A big girl now at 6 months

The chalet

I did a chalet for Coco a week after her birthday as I couldn't get one on her birthday.

We had the barbeque really late and our neighbour were gathering at our pit and using our table for their event.

I teased Xavy, asking him to go tell those people to buzz off, but he was reluctant.

Coco said,"I will go!"

And there she went.

The people around the pit really dispersed after they gave her a shocked look.

When she came back, we asked her what she said to those people.

She said,"I said,'This is our barbeque pit and we want to use it now. Please go away.' They looked at me, very shocked. Then the girl told her friends,'Let's go.' And they go away.'"

Isn't that cute?

My heart

I was in a chatroom recently and told a stranger about my stuff. He commented that he didn't know that an educator can have so many personal problems and that he's surprised that I can still work under such mental and emotional conditions.

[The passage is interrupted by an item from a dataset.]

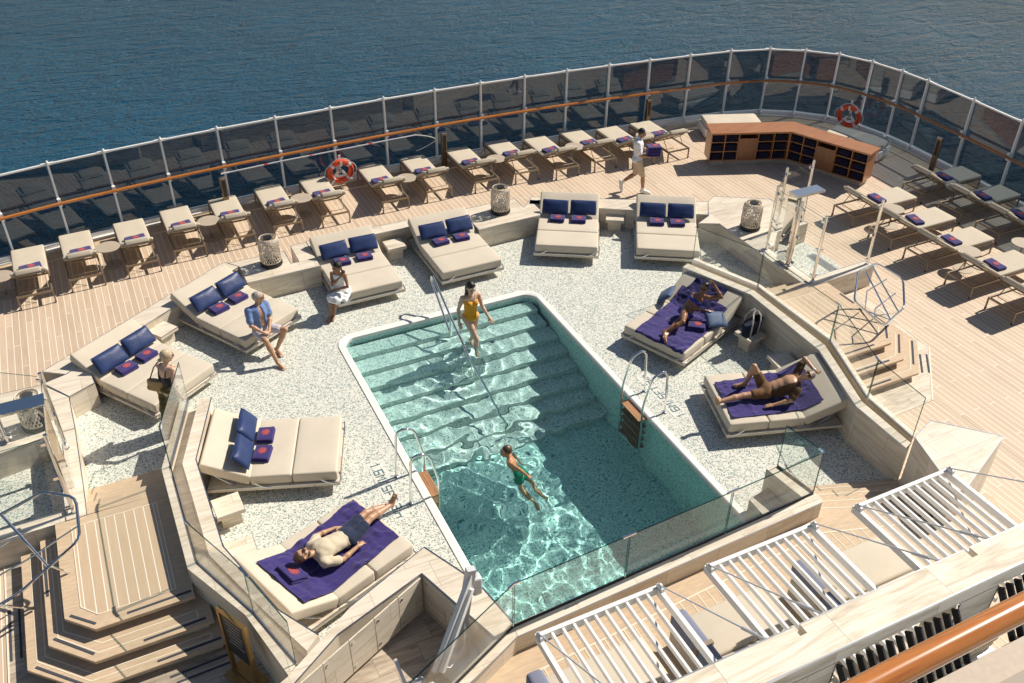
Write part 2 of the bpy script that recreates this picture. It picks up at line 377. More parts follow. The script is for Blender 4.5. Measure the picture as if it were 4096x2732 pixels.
# margin plank and gutter inside the fence
def offset(line, d):
    out = []
    for i, p in enumerate(line):
        a = V(line[max(i - 1, 0)]); c = V(line[min(i + 1, len(line) - 1)]); t = (c - a).normalized(); n = V((t.y, -t.x))
        out.append((p[0] + n.x * d, p[1] + n.y * d))
    return out
def ribbon(line, d0, d1, z0, z1):
    m = MB(); A, B = offset(line, d0), offset(line, d1)
    for i in range(len(line) - 1):
        (a, b, c, d) = (A[i], A[i + 1], B[i + 1], B[i])
        vs = [(p[0], p[1], z) for z in (z0, z1) for p in (a, b, c, d)]
        m.add(vs, [(0, 1, 2, 3), (7, 6, 5, 4), (0, 4, 5, 1), (1, 5, 6, 2), (2, 6, 7, 3), (3, 7, 4, 0)])
    return m
structure(ribbon(FENCE, .16, .52, -.02, .022).build('margin_plank', TEAKP, smooth=False))
structure(ribbon(FENCE, .520, .545, -.02, .024).build('deck_seam', SEAM, smooth=False))
# stone floors at the sides of the two stair flights
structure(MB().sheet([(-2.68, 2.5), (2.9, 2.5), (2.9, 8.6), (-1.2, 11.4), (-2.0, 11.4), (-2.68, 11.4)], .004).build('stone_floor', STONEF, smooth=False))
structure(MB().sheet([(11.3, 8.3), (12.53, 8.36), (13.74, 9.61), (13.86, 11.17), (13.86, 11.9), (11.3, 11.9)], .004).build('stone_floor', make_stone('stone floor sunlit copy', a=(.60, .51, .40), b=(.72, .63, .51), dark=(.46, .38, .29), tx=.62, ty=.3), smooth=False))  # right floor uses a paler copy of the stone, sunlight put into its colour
e = MB()
for a, b in (((12.53, 8.36), (13.74, 9.61)), ((13.74, 9.61), (13.86, 11.17))): e.bar((*a, .006), (*b, .006), .025, .008)
e.bar((-2.68, 2.6, .006), (-2.68, 11.3, .006), .02, .008)
structure(e.build('deck_seam', SEAM, smooth=False))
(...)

I told him it's because my heart is dead.

And it has to, after so much battering and abuses - emotionally.

3.5 years of inhuman living (where emotions are concerned) have made me stoic and so-called able to separate personal life from work.

There is a Chinese phrase that goes 'Tragic is the heart that is dead'. But I once came across a book titled 'Tragic is the heart that is NOT dead', and I concur with that.

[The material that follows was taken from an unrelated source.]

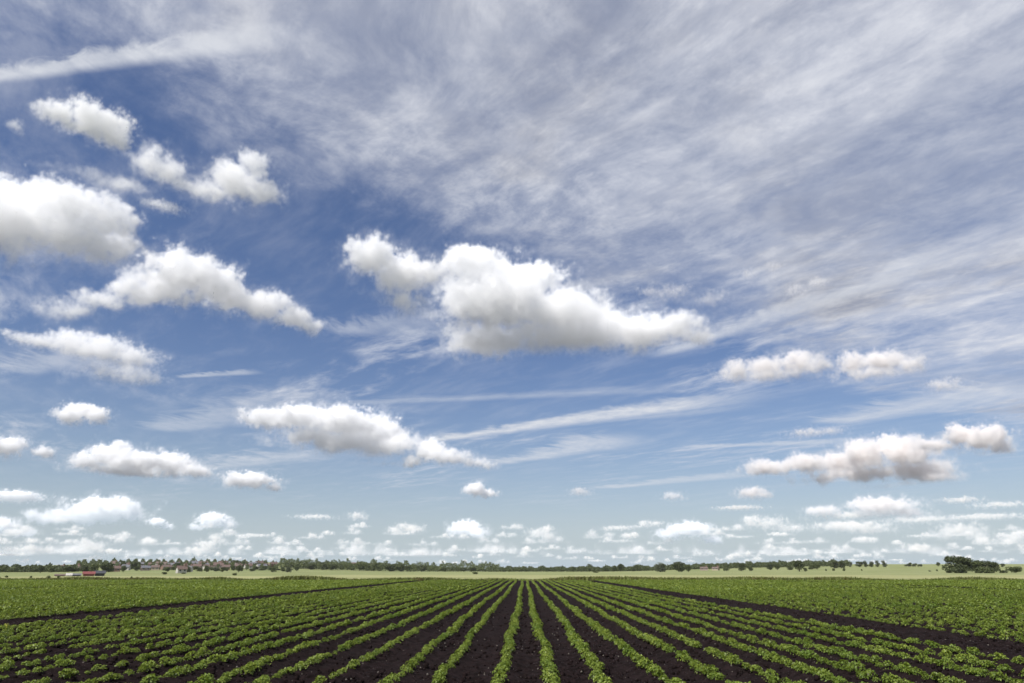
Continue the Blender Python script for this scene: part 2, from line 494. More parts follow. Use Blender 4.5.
CLOUDS = [
    # (lobes, label, options)
    ([(60, 115, 25, 14), (95, 118, 34, 19), (118, 132, 20, 16), (82, 128, 40, 13), (108, 124, 26, 18), (18, 128, 8, 10)],
     'small bright white cloud alone in the blue, below the long white vapour trail', dict(edge=.38, tau=7)),
    ([(150, 170, 22, 23), (165, 173, 28, 20), (186, 183, 26, 13), (240, 178, 34, 26), (225, 186, 26, 19), (262, 196, 25, 17), (252, 170, 22, 18), (203, 184, 30, 15), (215, 188, 28, 14), (95, 184, 55, 10), (122, 180, 28, 12)],
     'white two-humped cloud with a thin tail above the biggest left-edge cloud', dict(edge=.42, tau=7)),
    ([(165, 203, 24, 8), (150, 202, 12, 7)], 'little wisp of cloud just under the white two-humped cloud', dict(edge=.8, tau=3)),
    ([(25, 205, 44, 31), (60, 215, 48, 30), (95, 228, 40, 27), (120, 248, 27, 20), (60, 246, 78, 25), (5, 236, 60, 38), (-45, 225, 60, 42)],
     'biggest pure white cloud, cut off by the left edge of the photo', dict(tau=11, edge=.34)),
    ([(182, 281, 38, 26), (163, 290, 40, 22), (210, 285, 38, 24), (236, 295, 35, 20), (265, 305, 36, 18), (294, 316, 30, 16), (312, 325, 17, 12), (65, 310, 28, 15), (98, 301, 28, 13), (130, 296, 28, 16)],
     'long white cloud sloping down to the right with crisp humps on top', dict(edge=.32)),
    ([(35, 338, 34, 9), (74, 337, 34, 13), (105, 345, 42, 16), (135, 358, 33, 14), (85, 352, 45, 11), (125, 378, 42, 13)],
     'flat ragged white cloud with a frayed wispy underside', dict(edge=.5, tau=6)),
    ([(70, 417, 17, 10), (97, 418, 15, 10), (85, 410, 17, 8)], 'small round two-lobed cloud floating above the long white low cloud', dict(edge=.4)),
    ([(3, 447, 22, 12), (-18, 448, 20, 12), (44, 453, 12, 7)], 'small white cloud cut by the edge, level with the long low cloud', dict(edge=.4)),
    ([(85, 460, 17, 10), (112, 456, 24, 14), (117, 448, 10, 9), (140, 463, 30, 12), (170, 463, 26, 13), (196, 472, 24, 9), (130, 470, 56, 8)],
     'long low white cloud with a knobbly crown and a flat grey base', dict(edge=.3)),
    ([(250, 481, 28, 9), (233, 482, 14, 8), (275, 488, 10, 5)], 'small flat cloud just past the end of the long low white cloud', dict(edge=.4)),
    ([(18, 497, 26, 7), (5, 497, 16, 6)], 'thin flat white cloud under the small one cut by the edge', dict(edge=.4)),
    ([(105, 512, 42, 14), (80, 517, 38, 9), (48, 518, 22, 7), (32, 515, 12, 6)],
     'white dome-shaped cloud low above the village', dict(edge=.32)),
    ([(0, 527, 20, 9), (25, 534, 13, 6)], 'small cloud at the photo edge, lower than the dome-shaped cloud', dict(edge=.45)),
    ([(212, 522, 18, 8), (228, 525, 10, 5), (195, 527, 9, 4)], 'small white cloud between the dome-shaped cloud and the village roofs', dict(edge=.4)),
    ([(157, 523, 9, 5), (168, 527, 7, 4)], 'tiny white puff beside the dome-shaped cloud', dict(edge=.5)),
    ([(372, 259, 30, 23), (356, 251, 15, 15), (400, 271, 36, 25), (425, 277, 24, 18), (405, 300, 24, 20)],
     'soft white cloud with a rounded head touching the biggest middle cloud', dict(edge=.42, tau=8)),
    ([(478, 277, 44, 23), (525, 281, 45, 20), (500, 312, 62, 36), (560, 318, 55, 30), (600, 318, 48, 27), (640, 326, 46, 25), (672, 329, 36, 19), (700, 333, 20, 13), (465, 305, 30, 34), (570, 342, 118, 19), (480, 336, 50, 24), (560, 332, 95, 20), (650, 338, 60, 17)],
     'biggest cloud in the middle of the sky, white crown over a grey base', dict(edge=.34, tau=11)),
    ([(272, 415, 32, 13), (298, 418, 32, 14), (340, 425, 46, 18), (376, 432, 38, 20), (320, 440, 48, 12), (352, 446, 58, 13), (397, 446, 26, 13), (388, 465, 36, 5)],
     'long grey-based cloud below the middle one, with white knobbly top', dict(edge=.32, tau=11)),
    ([(430, 452, 19, 14), (446, 458, 30, 11), (478, 464, 20, 7), (414, 462, 15, 8)], 'small pointed white cloud joined to the tip of the long grey-based cloud', dict(edge=.38)),
    ([(475, 490, 13, 8), (488, 493, 14, 5)], 'small lone cloud in clear blue under the pointed white cloud', dict(edge=.4)),
    ([(735, 372, 22, 12), (765, 368, 26, 15), (798, 362, 22, 16), (815, 366, 18, 13), (770, 378, 52, 8)], 'brownish white cloud, first of the pair below the grey veil', dict(edge=.45, tau=8)),
    ([(850, 362, 20, 14), (882, 360, 27, 13), (908, 367, 22, 11), (875, 374, 46, 8)], 'greyish cloud with a flat base, second of the pair below the grey veil', dict(edge=.45, tau=8)),
    ([(668, 291, 30, 10), (650, 289, 16, 8)], 'faint brownish shred just above the crown of the biggest middle cloud', dict(edge=1.0, tau=2.2)),
    ([(712, 303, 20, 11)], 'faint rounded shred between the biggest middle cloud and the grey veil', dict(edge=1.0, tau=2.0)),
    ([(797, 289, 15, 10), (818, 282, 14, 8)], 'faint brown double puff in front of the grey veil', dict(edge=.9, tau=2.6)),
    ([(748, 275, 10, 8), (772, 268, 12, 7)], 'faint pale shred higher than the brown double puff', dict(edge=1.0, tau=2.0)),
    ([(770, 470, 36, 9), (805, 466, 32, 11), (835, 462, 26, 12), (865, 458, 28, 17), (888, 445, 16, 13), (905, 455, 28, 16), (925, 470, 34, 12), (870, 474, 78, 8), (935, 480, 24, 8), (900, 487, 50, 5)],
     'wide grey-bottomed cloud with a white heaped crown, low over the pale field', dict(edge=.34, tau=12)),
    ([(935, 445, 25, 8), (962, 437, 18, 12), (985, 441, 26, 14), (1000, 447, 15, 10)], 'rounded grey cloud just behind the end of the wide grey-bottomed cloud', dict(edge=.38, tau=11)),
    ([(810, 432, 24, 6), (832, 431, 16, 5)], 'thin brown streak of cloud above the wide grey-bottomed cloud', dict(edge=.8, tau=4)),
    ([(945, 387, 22, 8)], 'small brown cloud beside the greyish flat-based one', dict(edge=.8, tau=4)),
    ([(752, 493, 18, 7), (765, 495, 10, 4)], 'small pinkish cloud under the end of the wide grey-bottomed cloud', dict(edge=.6, tau=7)),
    ([(580, 493, 12, 5)], 'tiny grey puff alone in the pale blue', dict(edge=.8, tau=4)),
    ([(672, 497, 14, 5)], 'tiny grey streak of cloud beside the pinkish cloud', dict(edge=.8, tau=4)),
    ([(465, 530, 21, 9), (478, 534, 14, 6)], 'small heaped cloud with a darker middle, low over the far woods', dict(edge=.4)),
    ([(880, 508, 36, 10), (905, 513, 25, 7), (820, 510, 20, 6)], 'flat white-topped cloud beneath the wide grey-bottomed cloud', dict(edge=.4, tau=11)),
    ([(690, 530, 26, 8), (668, 535, 16, 6), (712, 540, 14, 5)], 'low white cloud with a lumpy top over the lone hedgerow trees', dict(edge=.4)),
]
LOW = [  # small ones further off
    [(357, 516, 10, 6), (363, 518, 6, 4)], [(412, 529, 18, 5), (395, 531, 12, 5), (402, 526, 8, 4)], [(540, 533, 18, 5), (548, 530, 8, 5)],
    [(768, 524, 30, 8), (752, 521, 12, 7), (790, 529, 24, 6)], [(848, 527, 50, 6), (870, 530, 30, 6)], [(960, 531, 28, 9), (945, 536, 24, 6), (975, 536, 16, 6)],
    [(1012, 540, 22, 8), (1022, 535, 12, 7)], [(985, 517, 50, 4)], [(207, 548, 16, 8), (195, 551, 14, 6), (214, 544, 8, 6)], [(243, 538, 8, 5)],
    [(120, 540, 10, 5), (112, 538, 6, 4)], [(90, 548, 18, 9), (75, 551, 14, 7)], [(30, 550, 26, 6)], [(315, 517, 26, 3)], [(740, 508, 30, 3)],
    [(1000, 505, 30, 4)], [(960, 500, 24, 4)], [(620, 528, 24, 3)], [(655, 524, 10, 4)], [(60, 520, 14, 4)], [(850, 516, 45, 5)], [(920, 520, 40, 5)],
]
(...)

When you still harbour hope against all hopes, that's more tragic than anything else. It's only when you reach the pit bottom of hopelessness that you'll let go and move on.

There was a local TV show about real scenarios of people suffering in silence. One of them featured a 30-year-old woman who put up with her husband's abuse for years. After 12 years, she finally decided to leave him with her three kids. It wasn't easy for her as the husband is a nut case and threatened to kill the children if she ever divorced him.

The bottomline of the show is 'Continuing to live in a trapped situation is not being courageous. The walking out is.'

I've changed myself to a large extent because of this marriage. I'm beginning to lose my true self. I don't behave like myself anymore.